Eleven skimming devices, each loaded with information for as many as 400 to 500 accounts, were found in the car in which David Karapetyan, 31, and Zhirayr Zamanyan, 30, were stopped by detectives from the Martinez Police Department.

Using keys that are standardized and widely available – much like keys to golf carts – the two suspects opened gas pumps and installed devices inside to capture information from the card readers, Peterson said. The process can be done quickly without arousing much suspicion, he said.

For the next driver who pulls up to the pump, there are no clues that anything is out of the ordinary.

Other types of skimming use miniature cameras to record strokes on the keypad or use devices attached around the card reader that could be spotted by careful observers.

Once the skimming devices are retrieved, information they have captured can be sold or used to make counterfeit debit and credit cards.

The ongoing Northern California scam was broken when an employee at a 7-Eleven store in Martinez was changing receipt tape at a pump and spotted a device inside, Peterson said. He called detectives, who replaced it with a decoy device and waited for someone to retrieve it.

Officers said they watched Karapetyan and Zamanyan remove the fake device, then followed and arrested them.

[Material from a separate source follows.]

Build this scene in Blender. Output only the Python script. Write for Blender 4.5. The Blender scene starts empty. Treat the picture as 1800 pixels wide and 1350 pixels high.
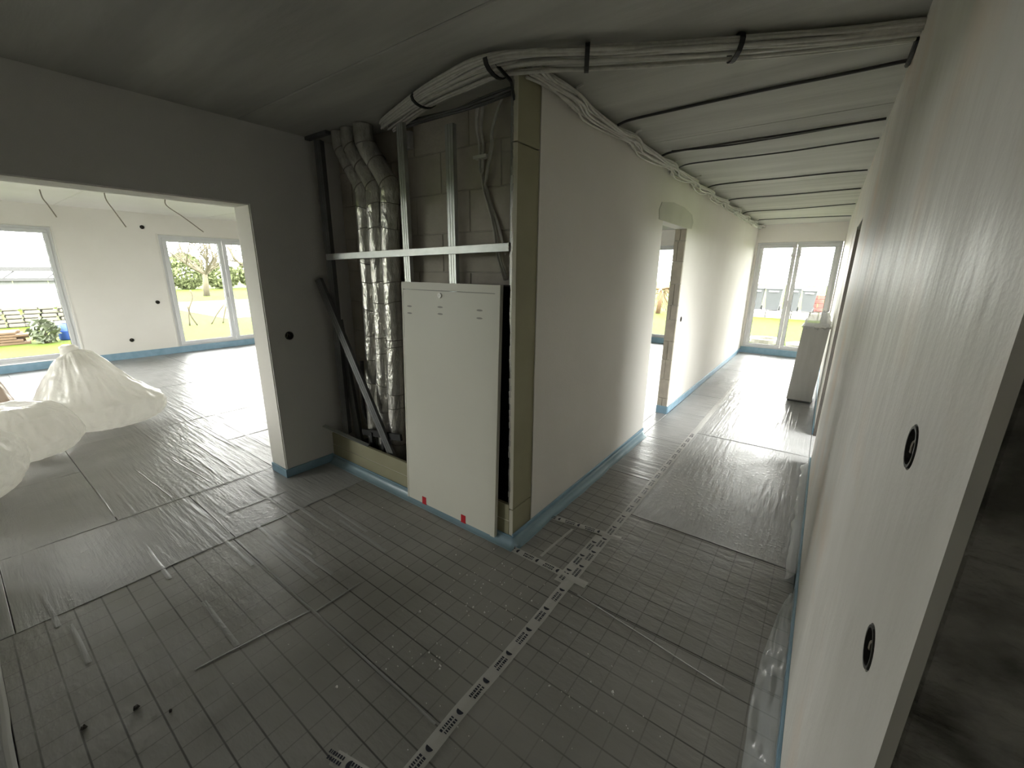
import bpy, math, random
from mathutils import Vector, Matrix, noise
random.seed(7)
scene = bpy.context.scene
COL = scene.collection

# ------------------------------------------------------------------ camera
F_PX, YAW, PITCH, ROLL, CAM_H = 732.18, -36.2543, -15.1541, 0.6509, 1.6531
def camera_axes():
    y, p, r = math.radians(YAW), math.radians(PITCH), math.radians(ROLL)
    fw = Vector((math.sin(y)*math.cos(p), math.cos(y)*math.cos(p), math.sin(p)))
    rt = Vector((math.cos(y), -math.sin(y), 0)); up = rt.cross(fw)
    return rt*math.cos(r)+up*math.sin(r), -rt*math.sin(r)+up*math.cos(r), fw
cam_data = bpy.data.cameras.new('camera')
cam_data.sensor_width = 36; cam_data.lens = F_PX/1800*36; cam_data.clip_start = 0.02; cam_data.clip_end = 400
cam = bpy.data.objects.new('camera', cam_data); COL.objects.link(cam)
rt, up, fw = camera_axes()
m = Matrix.Identity(4)
for i in range(3):
    m[i][0] = rt[i]; m[i][1] = up[i]; m[i][2] = -fw[i]
m[2][3] = CAM_H
cam.matrix_world = m
scene.camera = cam

# ------------------------------------------------------------------ light and exposure
world = bpy.data.worlds.new('overcast_sky'); scene.world = world; world.use_nodes = True
bg = world.node_tree.nodes['Background']
bg.inputs[0].default_value = (1.0, 0.965, 0.955, 1); bg.inputs[1].default_value = 1.0
scene.view_settings.view_transform = 'Standard'; scene.view_settings.look = 'None'
scene.view_settings.gamma = 1; scene.view_settings.use_curve_mapping = False
scene.view_settings.exposure = 5.12
scene.cycles.use_denoising = True; scene.cycles.use_adaptive_sampling = True; scene.cycles.adaptive_threshold = 0.025
scene.cycles.max_bounces = 12; scene.cycles.diffuse_bounces = 8; scene.cycles.glossy_bounces = 5
scene.cycles.transparent_max_bounces = 16; scene.cycles.sample_clamp_indirect = 6
scene.cycles.caustics_reflective = False; scene.cycles.caustics_refractive = False

# ------------------------------------------------------------------ dimensions (metres)
H = 2.6
XR, XH, XL, XLB, XW = 0.1354, -1.3253, -3.3076, -3.5443, -10.236
XHB = XH-0.121
YN, YB, YE = 1.833, 2.13, 10.236
YP, ZL = 1.4194, 2.0826
D1, D2, ZD = 4.147, 4.974, 2.1186
YRE = 0.5357

def portal(name, loc, rot, sx, sy):
    d = bpy.data.lights.new(name, 'AREA'); d.shape = 'RECTANGLE'; d.size = sx; d.size_y = sy
    d.cycles.is_portal = True
    o = bpy.data.objects.new(name, d); COL.objects.link(o); o.location = loc; o.rotation_euler = rot
R90 = math.pi/2
portal('daylight_portal', (XW-0.30, 0.1, 1.2), (0, -R90, 0), 2.4, 2.7)
portal('daylight_portal', (XW-0.30, 3.7, 1.2), (0, -R90, 0), 2.4, 2.3)
portal('daylight_portal', (-0.58, YE+0.31, 1.2), (-R90, 0, 0), 1.6, 2.4)
portal('daylight_portal', (2.01, 4.375, 1.375), (0, R90, 0), 1.85, 2.75)
portal('daylight_portal', (-3.5, YE+0.31, 1.2), (-R90, 0, 0), 2.2, 2.4)
portal('daylight_portal', (-7.0, -3.51, 1.2), (R90, 0, 0), 2.1, 2.4)

# ------------------------------------------------------------------ node material helpers
def mat(name, color, rough=0.7, metal=0.0, spec=0.5):
    mt = bpy.data.materials.new(name); mt.use_nodes = True
    b = mt.node_tree.nodes['Principled BSDF']
    b.inputs['Base Color'].default_value = (*color, 1); b.inputs['Roughness'].default_value = rough
    b.inputs['Metallic'].default_value = metal; b.inputs['Specular IOR Level'].default_value = spec
    return mt
def N(mt, t): return mt.node_tree.nodes.new(t)
def L(mt, a, b): mt.node_tree.links.new(a, b)
def pos(mt, scale=(1, 1, 1), rotz=0):
    g = N(mt, 'ShaderNodeNewGeometry'); mp = N(mt, 'ShaderNodeMapping')
    mp.inputs['Scale'].default_value = scale; mp.inputs['Rotation'].default_value = (0, 0, rotz)
    L(mt, g.outputs['Position'], mp.inputs['Vector']); return mp.outputs['Vector']
def noise_fac(mt, scale, vec_scale=(1, 1, 1), detail=4, lo=0.35, hi=0.65, dist=0.0):
    n = N(mt, 'ShaderNodeTexNoise'); n.inputs['Scale'].default_value = scale; n.inputs['Detail'].default_value = detail
    n.inputs['Distortion'].default_value = dist
    L(mt, pos(mt, vec_scale), n.inputs['Vector'])
    r = N(mt, 'ShaderNodeMapRange'); r.inputs['From Min'].default_value = lo; r.inputs['From Max'].default_value = hi
    L(mt, n.outputs['Fac'], r.inputs['Value']); return r.outputs['Result']
def mixcol(mt, fac, a, b):
    mx = N(mt, 'ShaderNodeMix'); mx.data_type = 'RGBA'
    for sock, v in ((mx.inputs[6], a), (mx.inputs[7], b)):
        if isinstance(v, tuple): sock.default_value = (*v, 1)
        else: L(mt, v, sock)
    if isinstance(fac, float): mx.inputs[0].default_value = fac
    else: L(mt, fac, mx.inputs[0])
    return mx.outputs[2]
def bsdf(mt): return mt.node_tree.nodes['Principled BSDF']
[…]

Because the two suspects were caught with a GPS device that had the addresses of "numerous" gasoline stations punched in, Peterson's department is waiting to hear from other service stations.

Service stations in the Sacramento area and other Bay Area cities have reported finding six skimming devices, Peterson said. He's gotten calls from authorities in Washington, Oklahoma and Texas who've had similar cases, but no links have been established with the local case.